Life
How one Indian journalist is using Snapchat to help survivors of sexual abuse tell their stories
By Harriet Hall
9 years ago
A journalist at the Hindustan Times has been using Snapchat filters in order to help survivors of sexual abuse feel able to tell their stories on film.
Yusuf Omar, the paper’s mobile editor, has been covering Climb Against Sexual Abuse, an organisation that works to break the silence around sexual abuse by organising hikes with survivors.
Omar filmed the event using his iPhone on a selfie stick, in which 50 young people climbed the Chamundi Hills in Mysore, India.

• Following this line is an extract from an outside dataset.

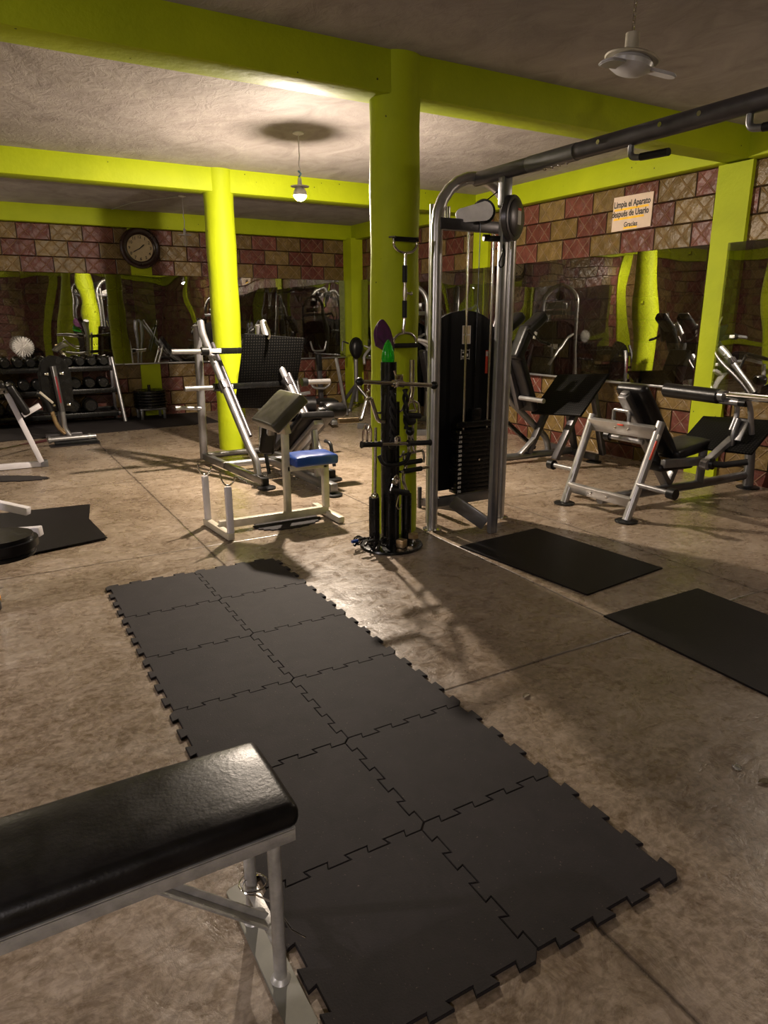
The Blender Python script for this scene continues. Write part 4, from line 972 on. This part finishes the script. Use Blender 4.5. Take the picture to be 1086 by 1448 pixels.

During the hike, as people opened up about their experiences, Omar wanted to film them but to allow them to tell their stories without having their identities revealed. He realised that Snapchat’s face-mapping filters were an ideal way to do so, changing people’s appearances into dogs or lions or dragons.
“I thought there must be a more accessible way to disguise someone’s face using new technology, and Snapchat was just that,” Omar tells Journalism.co.uk
In the interviews, Omar allowed the contributors to select the filter of their choice, then tell their stories however they chose – either in front of the camera alone or with Omar filming.
“They weren't telling their story to me or a camera, they were just looking at themselves in a phone and recalling their experiences – and there was something so personal and sincere about that,” he says.
The filters also brought a level of trust to the exchange, which might not exist under other circumstances, says Omar:
“Recording with a mask gave them the sense of legitimacy and security that I wasn’t going to be able to show their face, as opposed to trusting a journalist saying ‘Yes, we will blur you afterwards’, so they felt empowered and in control of the narrative.”
The added benefit of the Snapchat filters is that, as opposed to the usual identity-disguising techniques which obscure the entire face, they allow the viewer to see the subject’s eyes and expressions – making the entire account much more personal and emotive.
Omar says that the technology can have some “serious applications for journalism”, as they allowed him to get no-holds-barred interviews as people are not anxious about having to cover themselves up.
The journalist says he is planning to use the filters in other circumstances, so that survivors of sexual abuse can tell their stories without feeling stigmatised – which he says is so often the case within Indian culture.